Ceci étant dit, si je dois comparer avec un autre humoriste dont j'ai vu le spectacle récemment et qui lui aussi, aime balancer les pires vacheries et les pires horreurs pour faire pousser à la salle des Oooooooh d'indignation, j'avoue avoir préférer le spectacle de Stephane Guillon. J'ai en effet trouvé la mise en scène plus travaillée chez Guillon ( il n'y a pas de mal, tant chez Proust, c'est le minimum syndical) et où on sent quand même percer, sous les sarcasmes une humanité et une vraie sensibilité.
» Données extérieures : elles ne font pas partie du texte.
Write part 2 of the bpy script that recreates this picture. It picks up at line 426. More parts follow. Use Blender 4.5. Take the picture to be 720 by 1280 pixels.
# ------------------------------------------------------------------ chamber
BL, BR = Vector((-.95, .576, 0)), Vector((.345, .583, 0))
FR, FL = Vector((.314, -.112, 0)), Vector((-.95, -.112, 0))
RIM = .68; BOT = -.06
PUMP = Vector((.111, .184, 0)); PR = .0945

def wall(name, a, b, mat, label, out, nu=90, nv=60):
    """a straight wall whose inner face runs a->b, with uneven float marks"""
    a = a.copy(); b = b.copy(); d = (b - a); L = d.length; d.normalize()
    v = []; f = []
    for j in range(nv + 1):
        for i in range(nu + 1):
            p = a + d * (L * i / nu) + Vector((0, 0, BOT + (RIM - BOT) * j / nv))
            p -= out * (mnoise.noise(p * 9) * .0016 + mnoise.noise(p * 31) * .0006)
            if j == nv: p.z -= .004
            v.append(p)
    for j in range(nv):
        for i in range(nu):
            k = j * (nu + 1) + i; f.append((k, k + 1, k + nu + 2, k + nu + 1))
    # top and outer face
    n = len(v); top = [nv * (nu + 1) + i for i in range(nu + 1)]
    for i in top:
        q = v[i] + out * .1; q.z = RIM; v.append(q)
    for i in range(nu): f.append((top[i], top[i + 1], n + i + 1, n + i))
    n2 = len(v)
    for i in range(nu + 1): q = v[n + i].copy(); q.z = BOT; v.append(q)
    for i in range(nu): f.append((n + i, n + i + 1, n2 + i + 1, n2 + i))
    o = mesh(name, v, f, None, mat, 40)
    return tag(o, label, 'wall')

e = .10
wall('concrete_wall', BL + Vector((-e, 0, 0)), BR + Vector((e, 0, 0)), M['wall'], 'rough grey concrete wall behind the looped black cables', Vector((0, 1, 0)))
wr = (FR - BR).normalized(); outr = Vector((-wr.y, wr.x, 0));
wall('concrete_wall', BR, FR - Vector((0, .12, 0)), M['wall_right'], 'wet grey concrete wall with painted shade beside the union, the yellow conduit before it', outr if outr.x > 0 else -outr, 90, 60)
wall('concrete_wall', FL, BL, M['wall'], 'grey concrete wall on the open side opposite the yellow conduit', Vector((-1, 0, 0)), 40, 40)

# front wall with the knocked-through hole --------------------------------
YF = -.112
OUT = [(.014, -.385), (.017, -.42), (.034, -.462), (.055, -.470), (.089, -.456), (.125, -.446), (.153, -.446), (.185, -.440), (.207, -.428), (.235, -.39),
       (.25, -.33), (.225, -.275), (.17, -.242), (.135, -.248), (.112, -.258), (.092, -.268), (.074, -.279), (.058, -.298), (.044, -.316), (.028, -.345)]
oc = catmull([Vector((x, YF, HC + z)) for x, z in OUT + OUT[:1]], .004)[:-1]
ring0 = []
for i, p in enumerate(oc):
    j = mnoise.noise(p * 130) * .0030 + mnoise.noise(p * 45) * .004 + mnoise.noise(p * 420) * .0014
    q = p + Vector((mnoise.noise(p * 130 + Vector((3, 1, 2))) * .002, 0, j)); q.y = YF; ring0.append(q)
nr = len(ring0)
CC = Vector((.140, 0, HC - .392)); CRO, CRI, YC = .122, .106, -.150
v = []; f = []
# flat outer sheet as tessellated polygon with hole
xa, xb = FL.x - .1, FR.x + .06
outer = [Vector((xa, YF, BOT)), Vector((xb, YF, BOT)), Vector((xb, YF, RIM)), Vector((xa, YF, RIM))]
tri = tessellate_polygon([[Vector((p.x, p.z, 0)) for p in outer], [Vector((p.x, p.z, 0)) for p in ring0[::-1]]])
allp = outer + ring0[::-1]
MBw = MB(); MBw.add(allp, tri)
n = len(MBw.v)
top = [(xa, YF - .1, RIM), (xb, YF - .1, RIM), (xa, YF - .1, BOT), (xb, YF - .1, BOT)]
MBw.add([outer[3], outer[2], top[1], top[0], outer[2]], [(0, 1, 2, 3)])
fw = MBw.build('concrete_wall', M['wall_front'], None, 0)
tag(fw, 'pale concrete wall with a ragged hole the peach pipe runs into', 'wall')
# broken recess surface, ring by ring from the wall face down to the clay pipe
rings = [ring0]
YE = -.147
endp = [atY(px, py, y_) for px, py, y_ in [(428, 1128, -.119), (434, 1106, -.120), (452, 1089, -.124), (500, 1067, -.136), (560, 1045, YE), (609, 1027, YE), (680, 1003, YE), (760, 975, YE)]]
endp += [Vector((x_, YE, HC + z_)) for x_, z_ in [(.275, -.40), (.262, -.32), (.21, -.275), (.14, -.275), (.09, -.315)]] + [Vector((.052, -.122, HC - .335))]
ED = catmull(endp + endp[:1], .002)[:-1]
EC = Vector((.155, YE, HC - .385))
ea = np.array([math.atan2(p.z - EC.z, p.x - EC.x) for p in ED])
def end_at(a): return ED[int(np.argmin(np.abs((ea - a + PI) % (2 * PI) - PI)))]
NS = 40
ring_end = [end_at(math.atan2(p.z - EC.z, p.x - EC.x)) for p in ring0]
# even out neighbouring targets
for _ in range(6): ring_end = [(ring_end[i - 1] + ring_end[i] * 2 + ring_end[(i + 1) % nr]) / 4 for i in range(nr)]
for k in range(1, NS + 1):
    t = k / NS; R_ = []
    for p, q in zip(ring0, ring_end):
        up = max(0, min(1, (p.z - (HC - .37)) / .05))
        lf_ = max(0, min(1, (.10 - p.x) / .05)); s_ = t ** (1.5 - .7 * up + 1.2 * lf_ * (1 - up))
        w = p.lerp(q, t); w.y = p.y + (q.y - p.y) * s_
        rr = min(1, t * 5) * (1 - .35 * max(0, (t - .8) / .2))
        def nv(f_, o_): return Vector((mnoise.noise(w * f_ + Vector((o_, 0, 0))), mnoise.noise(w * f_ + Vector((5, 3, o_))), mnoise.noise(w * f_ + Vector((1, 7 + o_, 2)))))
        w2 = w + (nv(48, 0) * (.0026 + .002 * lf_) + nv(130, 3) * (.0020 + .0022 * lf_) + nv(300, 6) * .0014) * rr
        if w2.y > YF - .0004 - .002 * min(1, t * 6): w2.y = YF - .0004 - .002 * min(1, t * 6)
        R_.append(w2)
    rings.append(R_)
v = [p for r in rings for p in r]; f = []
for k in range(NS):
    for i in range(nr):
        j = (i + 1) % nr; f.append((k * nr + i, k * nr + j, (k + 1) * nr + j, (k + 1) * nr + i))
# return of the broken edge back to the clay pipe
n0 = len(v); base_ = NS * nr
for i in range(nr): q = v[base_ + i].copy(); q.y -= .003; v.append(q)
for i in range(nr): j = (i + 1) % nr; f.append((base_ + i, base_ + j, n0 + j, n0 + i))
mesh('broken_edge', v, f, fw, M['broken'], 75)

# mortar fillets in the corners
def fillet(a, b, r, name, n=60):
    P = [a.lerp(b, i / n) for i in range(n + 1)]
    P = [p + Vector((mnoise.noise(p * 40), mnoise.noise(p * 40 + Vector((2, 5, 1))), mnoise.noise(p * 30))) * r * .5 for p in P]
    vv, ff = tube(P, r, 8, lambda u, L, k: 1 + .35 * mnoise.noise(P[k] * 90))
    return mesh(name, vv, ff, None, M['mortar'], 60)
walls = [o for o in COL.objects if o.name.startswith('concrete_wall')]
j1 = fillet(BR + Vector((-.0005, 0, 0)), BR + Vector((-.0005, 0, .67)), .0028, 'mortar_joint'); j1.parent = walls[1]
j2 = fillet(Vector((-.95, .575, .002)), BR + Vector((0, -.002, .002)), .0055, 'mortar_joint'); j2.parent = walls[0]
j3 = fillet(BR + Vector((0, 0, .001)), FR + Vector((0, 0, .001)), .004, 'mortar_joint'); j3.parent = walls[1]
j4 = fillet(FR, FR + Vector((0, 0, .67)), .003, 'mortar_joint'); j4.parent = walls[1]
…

Chez Proust, elle existe peut- être, mais que ce soit dans son spectacle ou dans ses interviews, il le cache si bien qu'on en doute quand même. Et désolé pour mon côté un peu candide, mais après plus d'une heure après avoir ri en ayant entendu les pires saloperies, j'aime bien être sûr que le type ne le pensait pas vraiment.